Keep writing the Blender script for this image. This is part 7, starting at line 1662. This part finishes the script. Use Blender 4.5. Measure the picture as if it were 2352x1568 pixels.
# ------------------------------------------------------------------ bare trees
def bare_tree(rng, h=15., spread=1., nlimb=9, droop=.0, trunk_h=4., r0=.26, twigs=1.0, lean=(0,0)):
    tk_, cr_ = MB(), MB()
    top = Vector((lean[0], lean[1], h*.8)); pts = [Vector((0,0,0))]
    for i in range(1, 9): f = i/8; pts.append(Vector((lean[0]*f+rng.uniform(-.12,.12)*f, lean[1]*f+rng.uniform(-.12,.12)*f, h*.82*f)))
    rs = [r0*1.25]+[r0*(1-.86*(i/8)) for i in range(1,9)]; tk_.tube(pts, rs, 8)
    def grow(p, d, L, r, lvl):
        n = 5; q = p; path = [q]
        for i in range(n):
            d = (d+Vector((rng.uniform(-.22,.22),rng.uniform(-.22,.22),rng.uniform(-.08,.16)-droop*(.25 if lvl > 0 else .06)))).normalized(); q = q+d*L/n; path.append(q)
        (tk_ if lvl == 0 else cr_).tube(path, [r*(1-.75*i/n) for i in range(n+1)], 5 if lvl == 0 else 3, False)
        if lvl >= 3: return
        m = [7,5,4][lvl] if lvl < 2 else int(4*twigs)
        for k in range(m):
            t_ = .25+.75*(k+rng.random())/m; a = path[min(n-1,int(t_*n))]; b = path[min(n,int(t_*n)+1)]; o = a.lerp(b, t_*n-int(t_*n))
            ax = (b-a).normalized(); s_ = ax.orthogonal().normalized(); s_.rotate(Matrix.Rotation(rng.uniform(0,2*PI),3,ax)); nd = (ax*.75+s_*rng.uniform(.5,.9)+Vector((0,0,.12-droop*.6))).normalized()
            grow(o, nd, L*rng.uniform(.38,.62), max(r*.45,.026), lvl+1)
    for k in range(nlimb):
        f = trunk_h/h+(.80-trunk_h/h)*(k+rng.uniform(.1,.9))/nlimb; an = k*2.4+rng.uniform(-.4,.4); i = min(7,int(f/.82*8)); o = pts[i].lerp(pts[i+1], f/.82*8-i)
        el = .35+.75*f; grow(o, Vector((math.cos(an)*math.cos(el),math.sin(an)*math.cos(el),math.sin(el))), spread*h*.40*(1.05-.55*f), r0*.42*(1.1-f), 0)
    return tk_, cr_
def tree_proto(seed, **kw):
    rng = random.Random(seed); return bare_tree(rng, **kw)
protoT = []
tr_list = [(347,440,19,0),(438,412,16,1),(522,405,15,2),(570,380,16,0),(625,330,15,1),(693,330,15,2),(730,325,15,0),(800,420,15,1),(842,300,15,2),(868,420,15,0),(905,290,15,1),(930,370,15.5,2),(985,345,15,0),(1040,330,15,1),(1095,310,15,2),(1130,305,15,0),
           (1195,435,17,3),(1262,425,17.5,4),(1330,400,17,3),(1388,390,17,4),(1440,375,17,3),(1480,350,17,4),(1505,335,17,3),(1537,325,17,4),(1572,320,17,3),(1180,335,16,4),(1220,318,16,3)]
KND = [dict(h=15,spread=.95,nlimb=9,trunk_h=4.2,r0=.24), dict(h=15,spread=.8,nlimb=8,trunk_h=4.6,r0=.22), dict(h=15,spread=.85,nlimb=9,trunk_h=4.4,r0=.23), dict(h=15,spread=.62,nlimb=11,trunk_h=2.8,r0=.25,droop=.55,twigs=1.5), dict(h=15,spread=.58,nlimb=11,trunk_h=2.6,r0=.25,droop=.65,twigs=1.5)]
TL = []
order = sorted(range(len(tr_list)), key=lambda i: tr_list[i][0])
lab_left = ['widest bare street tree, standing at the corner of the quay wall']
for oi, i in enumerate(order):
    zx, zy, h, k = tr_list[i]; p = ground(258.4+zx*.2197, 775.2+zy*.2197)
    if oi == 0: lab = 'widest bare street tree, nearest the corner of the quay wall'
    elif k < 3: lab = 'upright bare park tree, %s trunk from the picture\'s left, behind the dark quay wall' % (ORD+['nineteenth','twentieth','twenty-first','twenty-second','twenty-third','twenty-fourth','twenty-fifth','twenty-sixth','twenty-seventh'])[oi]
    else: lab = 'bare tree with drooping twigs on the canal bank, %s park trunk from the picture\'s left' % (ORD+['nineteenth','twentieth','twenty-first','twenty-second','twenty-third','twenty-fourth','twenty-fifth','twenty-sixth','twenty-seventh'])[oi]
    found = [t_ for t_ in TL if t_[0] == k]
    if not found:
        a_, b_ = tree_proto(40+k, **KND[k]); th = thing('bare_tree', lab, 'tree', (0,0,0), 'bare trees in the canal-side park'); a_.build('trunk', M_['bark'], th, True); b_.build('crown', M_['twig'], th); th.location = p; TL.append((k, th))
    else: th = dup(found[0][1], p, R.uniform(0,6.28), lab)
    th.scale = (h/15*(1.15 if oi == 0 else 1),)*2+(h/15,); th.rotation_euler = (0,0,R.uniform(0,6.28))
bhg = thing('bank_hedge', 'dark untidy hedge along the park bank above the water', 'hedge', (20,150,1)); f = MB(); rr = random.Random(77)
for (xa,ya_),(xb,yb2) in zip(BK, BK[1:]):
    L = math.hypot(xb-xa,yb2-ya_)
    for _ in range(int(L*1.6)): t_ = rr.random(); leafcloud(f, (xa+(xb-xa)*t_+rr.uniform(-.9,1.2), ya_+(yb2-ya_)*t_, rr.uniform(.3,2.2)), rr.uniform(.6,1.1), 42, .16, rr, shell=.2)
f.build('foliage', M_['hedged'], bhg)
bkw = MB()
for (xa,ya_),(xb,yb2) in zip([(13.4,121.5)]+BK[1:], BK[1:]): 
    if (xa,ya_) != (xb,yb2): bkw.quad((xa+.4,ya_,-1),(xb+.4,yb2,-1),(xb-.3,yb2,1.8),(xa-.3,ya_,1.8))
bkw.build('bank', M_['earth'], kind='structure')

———

## What the exercise asks
Reproduce the final stretch of the data above: every line from the one holding "f.build('foliage', M_['hedged'], bhg)" through the end, inclusive, exactly as written and nothing else.

## Task result
f.build('foliage', M_['hedged'], bhg)
bkw = MB()
for (xa,ya_),(xb,yb2) in zip([(13.4,121.5)]+BK[1:], BK[1:]): 
    if (xa,ya_) != (xb,yb2): bkw.quad((xa+.4,ya_,-1),(xb+.4,yb2,-1),(xb-.3,yb2,1.8),(xa-.3,ya_,1.8))
bkw.build('bank', M_['earth'], kind='structure')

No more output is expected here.